If Ted Cruz and company's government shutdown exercise is exhibit A for what is ailing the Republican Party, Terry McAuliffe's victory over Ken Cuccinelli in Virginia's gubernatorial race should be exhibit B.
On the red state/blue state spectrum, Virginia is probably best described as magenta. Its hue is still more red than blue. Republicans should be able to win statewide -- especially against a Democrat with negatives as high as McAuliffe's -- but only if they field candidates whose appeal extends beyond the party's rightmost flank.
Any chance at fielding such a candidate was lost back in 2012, when the Virginia GOP decided to forego a statewide primary election and choose its nominee at the party convention -- where a small number of tea party activists could control the outcome and secure the nomination for Cuccinelli.
The candidate with broader appeal, Virginia Lieutenant Governor Bill Bolling, would have been favored in a primary, but the state's Republican voters never got a chance to choose.
Once again the Republican Party has shot itself in the foot by allowing an impassioned few from its fringe to have outsized influence. In this case, by nominating a deeply flawed candidate who has no crossover appeal and even turns off many of his fellow Republicans.
The problem with Cuccinelli and other tea party candidates is not that they are too conservative; it is that they are too radical.
Their strident opposition to the federal government, extreme partisanship, closed mindedness, and ideological zeal makes them either unable to win, or unable to prudently govern.
In Cuccinelli's case, perhaps nothing illustrates these traits better than his costly one man war on climate science.
Based solely on his own skepticism of climate science, Cuccinelli used his position as Attorney General to pursue a heavy-handed fraud investigation against a highly regarded climate scientist, Michael Mann, and the University of Virginia. His two-year effort was widely criticized as an intimidation tactic to squelch climate research and the Virginia Supreme Court ruled that Cuccinelli had overstepped his authority.
The fact that 95 percent of the world's climate scientists generally agree with Dr. Mann did not deter Cuccinelli, neither did lower court rulings against him, nor concern for the University's academic freedom.

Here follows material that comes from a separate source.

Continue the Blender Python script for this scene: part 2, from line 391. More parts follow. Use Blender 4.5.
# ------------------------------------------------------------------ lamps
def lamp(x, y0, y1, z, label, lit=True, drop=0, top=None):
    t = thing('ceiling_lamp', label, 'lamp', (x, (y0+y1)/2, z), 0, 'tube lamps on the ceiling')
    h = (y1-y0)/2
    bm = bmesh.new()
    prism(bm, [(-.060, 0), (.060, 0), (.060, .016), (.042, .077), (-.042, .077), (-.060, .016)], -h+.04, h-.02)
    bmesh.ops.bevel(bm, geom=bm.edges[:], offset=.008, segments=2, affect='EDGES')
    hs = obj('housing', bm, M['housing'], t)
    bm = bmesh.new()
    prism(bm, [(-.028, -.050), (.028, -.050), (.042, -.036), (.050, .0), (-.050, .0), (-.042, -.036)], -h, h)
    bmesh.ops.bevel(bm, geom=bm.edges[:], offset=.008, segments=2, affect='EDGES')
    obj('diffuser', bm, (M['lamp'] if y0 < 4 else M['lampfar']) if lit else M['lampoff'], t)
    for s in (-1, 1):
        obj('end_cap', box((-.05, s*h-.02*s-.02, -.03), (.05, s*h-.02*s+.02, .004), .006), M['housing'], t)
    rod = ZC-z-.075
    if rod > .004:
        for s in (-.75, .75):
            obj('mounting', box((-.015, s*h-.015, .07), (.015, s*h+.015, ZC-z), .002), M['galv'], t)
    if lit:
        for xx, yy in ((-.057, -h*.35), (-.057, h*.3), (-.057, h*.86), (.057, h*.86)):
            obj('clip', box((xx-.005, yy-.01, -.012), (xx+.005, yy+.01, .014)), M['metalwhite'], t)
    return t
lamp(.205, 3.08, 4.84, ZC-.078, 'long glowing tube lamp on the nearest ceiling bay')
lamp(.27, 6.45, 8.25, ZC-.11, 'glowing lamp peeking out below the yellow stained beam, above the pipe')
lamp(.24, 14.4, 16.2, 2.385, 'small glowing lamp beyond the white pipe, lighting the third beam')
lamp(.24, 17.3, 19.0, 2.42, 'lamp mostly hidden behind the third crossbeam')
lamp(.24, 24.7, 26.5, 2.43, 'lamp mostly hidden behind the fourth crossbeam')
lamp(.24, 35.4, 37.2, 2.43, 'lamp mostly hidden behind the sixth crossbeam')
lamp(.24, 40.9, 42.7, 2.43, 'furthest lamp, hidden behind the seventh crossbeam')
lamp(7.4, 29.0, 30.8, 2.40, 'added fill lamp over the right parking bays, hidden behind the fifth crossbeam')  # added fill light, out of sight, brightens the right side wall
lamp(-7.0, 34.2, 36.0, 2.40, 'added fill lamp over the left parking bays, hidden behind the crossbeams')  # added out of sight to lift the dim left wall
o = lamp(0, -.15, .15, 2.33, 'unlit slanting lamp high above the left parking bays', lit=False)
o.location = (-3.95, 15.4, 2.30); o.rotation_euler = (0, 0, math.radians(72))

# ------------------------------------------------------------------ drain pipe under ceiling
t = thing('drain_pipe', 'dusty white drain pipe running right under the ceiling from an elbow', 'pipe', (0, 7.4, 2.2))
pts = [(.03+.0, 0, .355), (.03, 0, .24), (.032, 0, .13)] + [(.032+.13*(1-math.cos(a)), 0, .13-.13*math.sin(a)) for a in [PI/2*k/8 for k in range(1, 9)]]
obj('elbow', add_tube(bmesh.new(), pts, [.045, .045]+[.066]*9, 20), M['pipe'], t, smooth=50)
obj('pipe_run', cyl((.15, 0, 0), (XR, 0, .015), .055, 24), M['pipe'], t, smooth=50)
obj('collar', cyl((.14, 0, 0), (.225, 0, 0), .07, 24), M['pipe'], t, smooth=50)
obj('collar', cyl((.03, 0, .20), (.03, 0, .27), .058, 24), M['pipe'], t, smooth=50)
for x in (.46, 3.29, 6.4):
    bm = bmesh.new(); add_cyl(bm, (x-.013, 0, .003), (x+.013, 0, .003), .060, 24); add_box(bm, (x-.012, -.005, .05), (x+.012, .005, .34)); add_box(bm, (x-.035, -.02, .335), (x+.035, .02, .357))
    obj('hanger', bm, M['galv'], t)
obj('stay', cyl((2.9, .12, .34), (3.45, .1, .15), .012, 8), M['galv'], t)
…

That ill-advised investigation provided a solid foundation for his opponents to build on in casting Cuccinelli as too extreme, and according to a recent Washington Post story, also cost him the support of some big GOP donors.
Ken Cuccinelli now joins Christine O'Donnell, Sharron Angle, Todd Akin, and Richard Mourdock on the list of loses Republicans can attribute to tea party radicalism.
The obvious contrast is how easily Governor Chris Christie, who is both fiscally and socially conservative, cruised to victory in the very blue state of New Jersey.
Many in the media will no doubt try to explain this by casting Christie as "less conservative" than Cuccinelli, but such analysis would be wrong. Christie is the more conservative of the two.
The difference is that Christie is genuinely conservative, not radical. He holds views more in line with traditionalists conservatives like Edmund Burke, Russell Kirk and Ronald Reagan. He pursues prudent change, seeks to solve problems, works to gain consensus support for his goals, is open to new information, and governs with an attitude of service to all of his constituents.
Tea party candidates like Cuccinelli seek hasty and dramatic change, ignore problems that challenge their worldview, do not seek consensus, are closed minded, and tend to view the world through an "us versus them" lens.
Radicalism, be it from the left or the right, is not conservative.
Theodore Roosevelt once cautioned about following those "whose eyes are a little too wild to make it really safe to trust them."
It is time for the Republican Party to heed that advice and see tea party radicalism for the threat it is -- a threat not only to the Republican Party, but to the future of conservatism.